54. A tank as claimed in claim 43 having fill/drain conduit means communicating between said liquid ballast and the exterior of said tank.

55. A tank claimed in claim 43 wherein said tank has a gauge glass exterior of said tank and communicating with both said stored liquid and said liquid ballast to indicate the level of said liquid ballast within said tank.

56. A tank as claimed in claim 43 wherein said liquid ballast comprises water.

57. A floating roof storage tank, comprising:

a tank shell supported by a fixed base and floating roof buoyantly supported by liquid stored in said tank, said roof including legs of negligible volume projecting downwardly therefrom to support said roof at a minimum operating stored liquid level in said tank;

a ballast material located within said tank to substantially fill the volume between said base and said roof when said roof is at minimun level, wherein said ballast material depends from said floating roof;

means for maintaining the volume of said ballast material in said tank substantially constant irrespective of the position of said floating roof above said minimum level; and

means for maintaining the configuration of said ballast material in said tank substantially constant irrespective of the position of said floating roof above said minimum level whereby the volume of said ballast material reduces the volume of said stored liquid able to be stored in said tank to less than the nominal capacity of said tank.

58. A tank as claimed in claim 57 wherein said ballast material comprises a liquid and is located within a container which depends from said roof.

59. A tank as claimed in claim 58 wherein the ballast liquid within said container comprises water.

60. A floating roof tank, comprising:

a tank shell supported by a fixed base and a floating roof buoyantly supported by liquid stored in said tank, said roof including legs of negligible volume projecting downwardly therefrom to support said roof at a minimum stored liquid operating level in said tank;

a ballast material positioned in said tank adjacent said base for substantially filling the volume between said base and said roof when said roof is at minimum level wherein the specific gravity of said ballast material is greater than than of said stored liquid and said stored liquid is in direct contact with said ballast material;

means for maintaining the volume of said ballast material within said tank substantially constant irrespective of the position of said floating roof above said minimum level; and

61. A tank as claimed in claim 60 wherein said ballast material comprises a displacement liquid.

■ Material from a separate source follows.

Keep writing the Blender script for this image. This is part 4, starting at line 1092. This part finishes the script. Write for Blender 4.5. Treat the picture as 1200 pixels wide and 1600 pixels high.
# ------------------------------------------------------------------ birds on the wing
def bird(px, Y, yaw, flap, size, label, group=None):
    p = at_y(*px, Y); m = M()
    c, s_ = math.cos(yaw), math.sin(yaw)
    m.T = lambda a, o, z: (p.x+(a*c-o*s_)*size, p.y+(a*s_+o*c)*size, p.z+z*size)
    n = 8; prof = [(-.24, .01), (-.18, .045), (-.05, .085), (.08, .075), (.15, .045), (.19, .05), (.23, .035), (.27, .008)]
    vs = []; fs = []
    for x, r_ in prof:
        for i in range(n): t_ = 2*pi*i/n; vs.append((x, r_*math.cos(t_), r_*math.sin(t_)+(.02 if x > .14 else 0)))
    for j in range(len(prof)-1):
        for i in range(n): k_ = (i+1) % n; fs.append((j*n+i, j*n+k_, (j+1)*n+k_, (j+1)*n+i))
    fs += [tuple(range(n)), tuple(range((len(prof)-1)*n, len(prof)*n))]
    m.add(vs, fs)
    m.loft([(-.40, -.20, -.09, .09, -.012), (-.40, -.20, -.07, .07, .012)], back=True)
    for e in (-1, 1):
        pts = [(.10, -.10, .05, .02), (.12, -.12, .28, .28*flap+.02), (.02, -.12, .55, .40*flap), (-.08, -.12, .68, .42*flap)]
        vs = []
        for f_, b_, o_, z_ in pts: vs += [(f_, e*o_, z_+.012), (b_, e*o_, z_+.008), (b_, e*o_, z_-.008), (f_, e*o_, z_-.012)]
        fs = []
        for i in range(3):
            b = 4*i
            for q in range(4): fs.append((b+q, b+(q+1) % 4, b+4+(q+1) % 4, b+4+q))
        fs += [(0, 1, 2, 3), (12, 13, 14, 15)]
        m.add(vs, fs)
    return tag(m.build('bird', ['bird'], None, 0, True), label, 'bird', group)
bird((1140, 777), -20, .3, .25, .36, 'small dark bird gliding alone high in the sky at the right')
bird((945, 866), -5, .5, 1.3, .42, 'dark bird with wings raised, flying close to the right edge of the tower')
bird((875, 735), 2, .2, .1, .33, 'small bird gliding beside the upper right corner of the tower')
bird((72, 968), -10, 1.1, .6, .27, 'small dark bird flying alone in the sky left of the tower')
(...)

62. A tank as claimed in claim 61 wherein said displacement liquid comprises water.

63. A tank as claimed in claim 60 or 61, wherein said displacement liquid floods the lowermost portion of said tank above said base.

64. A tank as claimed in claim 61 wherein said tank has a gauge glass exterior of said tank and communicating with both said stored liquid and said liquid ballast to indicate the level of said liquid ballast within said tank.